→ Exercise aim
Output every line of the material exactly, omitting images.

→ Data block
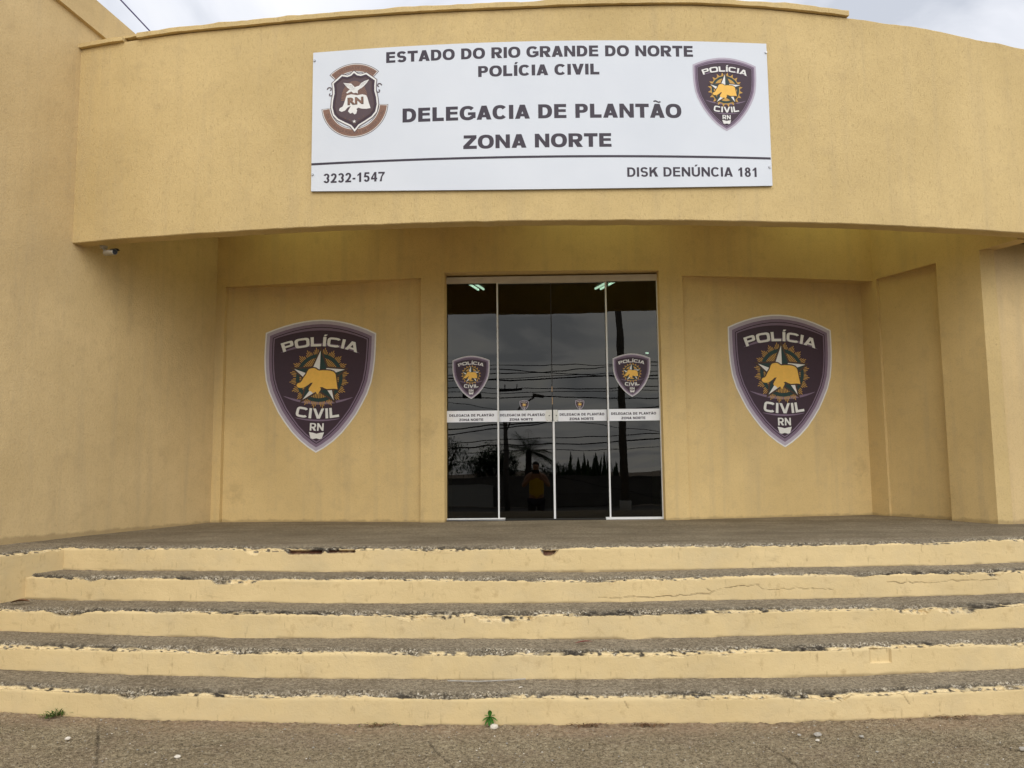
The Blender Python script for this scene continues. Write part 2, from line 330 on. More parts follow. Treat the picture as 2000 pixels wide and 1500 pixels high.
# value noise in numpy
def _hash(ix, iy, iz):
    h = (ix * 374761393 + iy * 668265263 + iz * 2147483647 + 12345) & 0xffffffff
    h = ((h ^ (h >> 13)) * 1274126177) & 0xffffffff
    return ((h ^ (h >> 16)) & 0xffff) / 65535.0
def vnoise(x, y=0.0, z=0.0):
    x, y, z = np.broadcast_arrays(np.asarray(x, float), np.asarray(y, float), np.asarray(z, float))
    ix, iy, iz = (np.floor(a).astype(np.int64) for a in (x, y, z)); fx, fy, fz = x - ix, y - iy, z - iz
    fx, fy, fz = (a * a * (3 - 2 * a) for a in (fx, fy, fz)); r = 0
    for dx in (0, 1):
        for dy in (0, 1):
            for dz in (0, 1):
                r = r + _hash(ix + dx, iy + dy, iz + dz) * (fx if dx else 1 - fx) * (fy if dy else 1 - fy) * (fz if dz else 1 - fz)
    return r
def fbm(x, y=0.0, z=0.0, o=4):
    r = 0; a = 0.5; t = 0
    for i in range(o): r = r + a * vnoise(np.asarray(x) * 2 ** i + 17.3 * i, np.asarray(y) * 2 ** i + 5.1 * i, np.asarray(z) * 2 ** i); t += a; a *= 0.5
    return r / t
def sstep(a, b, x): t = np.clip((x - a) / (b - a), 0, 1); return t * t * (3 - 2 * t)

def grid_mesh(name, X, Y, Z, mat, parent=None, attrs=None, smooth=True):
    n, m = X.shape; me = bpy.data.meshes.new(name); nv = n * m
    co = np.stack([X, Y, Z], -1).reshape(-1).astype(np.float32)
    i = np.arange(nv).reshape(n, m); q = np.stack([i[:-1, :-1], i[1:, :-1], i[1:, 1:], i[:-1, 1:]], -1).reshape(-1, 4)
    me.vertices.add(nv); me.vertices.foreach_set('co', co); nf = len(q)
    me.loops.add(nf * 4); me.loops.foreach_set('vertex_index', q.reshape(-1).astype(np.int32))
    me.polygons.add(nf); me.polygons.foreach_set('loop_start', np.arange(0, nf * 4, 4, dtype=np.int32))
    me.polygons.foreach_set('use_smooth', np.full(nf, smooth)); me.materials.append(mat)
    for k, v in (attrs or {}).items():
        if v.ndim == 3: a = me.attributes.new(k, 'FLOAT_COLOR', 'POINT'); a.data.foreach_set('color', v.reshape(-1).astype(np.float32))
        else: a = me.attributes.new(k, 'FLOAT', 'POINT'); a.data.foreach_set('value', v.reshape(-1).astype(np.float32))
    me.update(calc_edges=True); me.validate()
    o = bpy.data.objects.new(name, me); COL.objects.link(o)
    if parent is not None: o.parent = parent; o.matrix_parent_inverse = Matrix.Translation(-Vector(parent.location))
    return o

# ------------------------------------------------------------------ building geometry
BC = (0.36, 23.5)                      # plan centre of the curved front
RF, RW = 17.0, 15.2                    # canopy face, porch back wall
def arc(s, r, C=BC, r0=None):
    th = s / (r0 or r); return (C[0] + r * math.sin(th), C[1] - r * math.cos(th))
building = empty("police_station", (0.4, 8.3, 0.86))
tag(building, "single storey yellow police station with curved front canopy over a recessed porch", "building")
ZC = 4.2
# --- fascia
TOPX = [-4.4, -3.83, -2.86, -2.27, -1.7, .03, .46, 1, 1.53, 2.19, 2.87, 3.59, 4.09, 4.62, 9]
TOPZ = [5.11, 5.12, 5.14, 5.13, 5.135, 5.155, 5.17, 5.185, 5.2, 5.19, 5.16, 5.12, 5.08, 5.05, 4.82]
def ztop(x): return float(np.interp(x, TOPX, TOPZ))
ss = np.linspace(-4.55, 8.2, 260); b = MB(); vs = []; fs = []
for s in ss:
    x0, y0 = arc(s, RF); x1, y1 = arc(s, 16.86, r0=RF)
    jt = 0.010 * (float(fbm(s * 6, 3)) - 0.5) * 2; jb = 0.004 * (float(fbm(s * 9, 9)) - 0.5) * 2
    zt = ztop(x0) + jt * (1.0 if s > 2.5 else 0.4); zb = 3.355 + jb
    k = 0.006
    vs += [(x0, y0 + k, zb - 0.0), (x0, y0, zb + k), (x0, y0, zt - k), (x0, y0 + k, zt), (x1, y1, zt), (x1, y1, zb)]
n = len(ss)
for i in range(n - 1):
    for j in range(6): fs.append((i * 6 + j, (i + 1) * 6 + j, (i + 1) * 6 + (j + 1) % 6, i * 6 + (j + 1) % 6))
fs += [tuple(range(6))[::-1], tuple((n - 1) * 6 + j for j in range(6))]
mesh("fascia", vs, fs, M['fascia'], building)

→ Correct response
The Blender Python script for this scene continues. Write part 2, from line 330 on. More parts follow. Treat the picture as 2000 pixels wide and 1500 pixels high.
# value noise in numpy
def _hash(ix, iy, iz):
    h = (ix * 374761393 + iy * 668265263 + iz * 2147483647 + 12345) & 0xffffffff
    h = ((h ^ (h >> 13)) * 1274126177) & 0xffffffff
    return ((h ^ (h >> 16)) & 0xffff) / 65535.0
def vnoise(x, y=0.0, z=0.0):
    x, y, z = np.broadcast_arrays(np.asarray(x, float), np.asarray(y, float), np.asarray(z, float))
    ix, iy, iz = (np.floor(a).astype(np.int64) for a in (x, y, z)); fx, fy, fz = x - ix, y - iy, z - iz
    fx, fy, fz = (a * a * (3 - 2 * a) for a in (fx, fy, fz)); r = 0
    for dx in (0, 1):
        for dy in (0, 1):
            for dz in (0, 1):
                r = r + _hash(ix + dx, iy + dy, iz + dz) * (fx if dx else 1 - fx) * (fy if dy else 1 - fy) * (fz if dz else 1 - fz)
    return r
def fbm(x, y=0.0, z=0.0, o=4):
    r = 0; a = 0.5; t = 0
    for i in range(o): r = r + a * vnoise(np.asarray(x) * 2 ** i + 17.3 * i, np.asarray(y) * 2 ** i + 5.1 * i, np.asarray(z) * 2 ** i); t += a; a *= 0.5
    return r / t
def sstep(a, b, x): t = np.clip((x - a) / (b - a), 0, 1); return t * t * (3 - 2 * t)

def grid_mesh(name, X, Y, Z, mat, parent=None, attrs=None, smooth=True):
    n, m = X.shape; me = bpy.data.meshes.new(name); nv = n * m
    co = np.stack([X, Y, Z], -1).reshape(-1).astype(np.float32)
    i = np.arange(nv).reshape(n, m); q = np.stack([i[:-1, :-1], i[1:, :-1], i[1:, 1:], i[:-1, 1:]], -1).reshape(-1, 4)
    me.vertices.add(nv); me.vertices.foreach_set('co', co); nf = len(q)
    me.loops.add(nf * 4); me.loops.foreach_set('vertex_index', q.reshape(-1).astype(np.int32))
    me.polygons.add(nf); me.polygons.foreach_set('loop_start', np.arange(0, nf * 4, 4, dtype=np.int32))
    me.polygons.foreach_set('use_smooth', np.full(nf, smooth)); me.materials.append(mat)
    for k, v in (attrs or {}).items():
        if v.ndim == 3: a = me.attributes.new(k, 'FLOAT_COLOR', 'POINT'); a.data.foreach_set('color', v.reshape(-1).astype(np.float32))
        else: a = me.attributes.new(k, 'FLOAT', 'POINT'); a.data.foreach_set('value', v.reshape(-1).astype(np.float32))
    me.update(calc_edges=True); me.validate()
    o = bpy.data.objects.new(name, me); COL.objects.link(o)
    if parent is not None: o.parent = parent; o.matrix_parent_inverse = Matrix.Translation(-Vector(parent.location))
    return o

# ------------------------------------------------------------------ building geometry
BC = (0.36, 23.5)                      # plan centre of the curved front
RF, RW = 17.0, 15.2                    # canopy face, porch back wall
def arc(s, r, C=BC, r0=None):
    th = s / (r0 or r); return (C[0] + r * math.sin(th), C[1] - r * math.cos(th))
building = empty("police_station", (0.4, 8.3, 0.86))
tag(building, "single storey yellow police station with curved front canopy over a recessed porch", "building")
ZC = 4.2
# --- fascia
TOPX = [-4.4, -3.83, -2.86, -2.27, -1.7, .03, .46, 1, 1.53, 2.19, 2.87, 3.59, 4.09, 4.62, 9]
TOPZ = [5.11, 5.12, 5.14, 5.13, 5.135, 5.155, 5.17, 5.185, 5.2, 5.19, 5.16, 5.12, 5.08, 5.05, 4.82]
def ztop(x): return float(np.interp(x, TOPX, TOPZ))
ss = np.linspace(-4.55, 8.2, 260); b = MB(); vs = []; fs = []
for s in ss:
    x0, y0 = arc(s, RF); x1, y1 = arc(s, 16.86, r0=RF)
    jt = 0.010 * (float(fbm(s * 6, 3)) - 0.5) * 2; jb = 0.004 * (float(fbm(s * 9, 9)) - 0.5) * 2
    zt = ztop(x0) + jt * (1.0 if s > 2.5 else 0.4); zb = 3.355 + jb
    k = 0.006
    vs += [(x0, y0 + k, zb - 0.0), (x0, y0, zb + k), (x0, y0, zt - k), (x0, y0 + k, zt), (x1, y1, zt), (x1, y1, zb)]
n = len(ss)
for i in range(n - 1):
    for j in range(6): fs.append((i * 6 + j, (i + 1) * 6 + j, (i + 1) * 6 + (j + 1) % 6, i * 6 + (j + 1) % 6))
fs += [tuple(range(6))[::-1], tuple((n - 1) * 6 + j for j in range(6))]
mesh("fascia", vs, fs, M['fascia'], building)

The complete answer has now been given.